The Kampala Conference in May 2010 will be at once an opportunity for Member States to the Rome Statue to look back on the work of the ICC since its inception 7 years ago, and at the same time look into its future. Kampala is meant to be a “two track” amendment conference, according to Ambassador Wenaweser, during which issues like the ICC having jurisdiction over crimes of aggression - which was not addressed during the creation of the Rome Statue – can be addressed. Other “track one” amendments that did not make it to the agenda for the conference include, jurisdiction over terrorism, nuclear weapons, and drug trafficking.

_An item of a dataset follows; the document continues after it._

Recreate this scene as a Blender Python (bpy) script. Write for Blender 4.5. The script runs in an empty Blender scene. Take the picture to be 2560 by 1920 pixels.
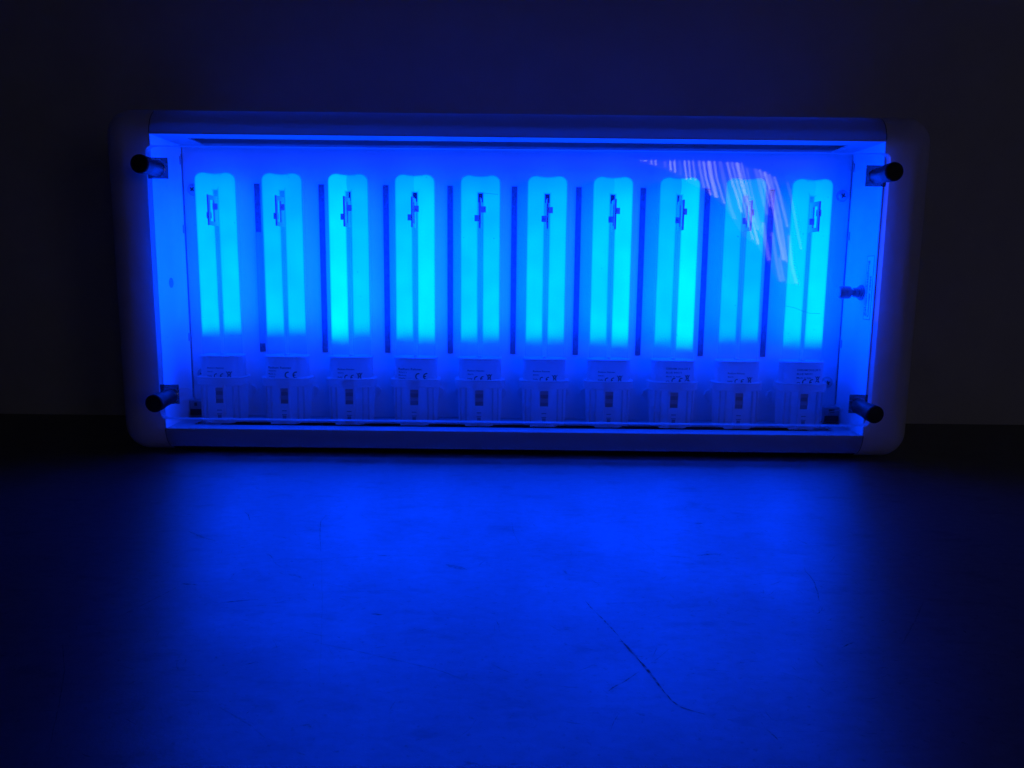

On the agenda for “second track” amendments is a general assessment of the ICC’s operations, through which the tension between peace and justice can be reviewed.

Ambassador Wenaweser is optimistic in regards to the Kampala conference and where the ICC will be heading in the future. He believes those issues on the agenda, like crimes of aggression, will lead to a negotiated amendment since so much work has all ready been done on creating consensus around a definition of such a crime. However, it is unclear what either the first or second track amendments will produce. On a pragmatic note, even if amendments defining crimes of aggression within ICC jurisdiction are adopted, many UN Member States are wary of the UNSC deciding when a crime of aggression has occurred, a necessary step before the ICC can become involved. There is a growing awareness that the ICC’s effectiveness lies in developing the capacity of States’ national justice systems, thus perhaps we will see more second track amendments towards that endeavor. Yet, are not these tasks already relegated to UN agencies which States are already funding?

As the first UN Ambassador lunch series drew to a close, it was clear that the ICC has done much in battling impunity and prosecuting massive human rights violations. However, it was also clear that debate surrounding the ICC’s selectivity, and the tension between peace and justice, would continue to unfold as the ICC expanded its jurisdiction to crimes of aggression—providing new food for new debates.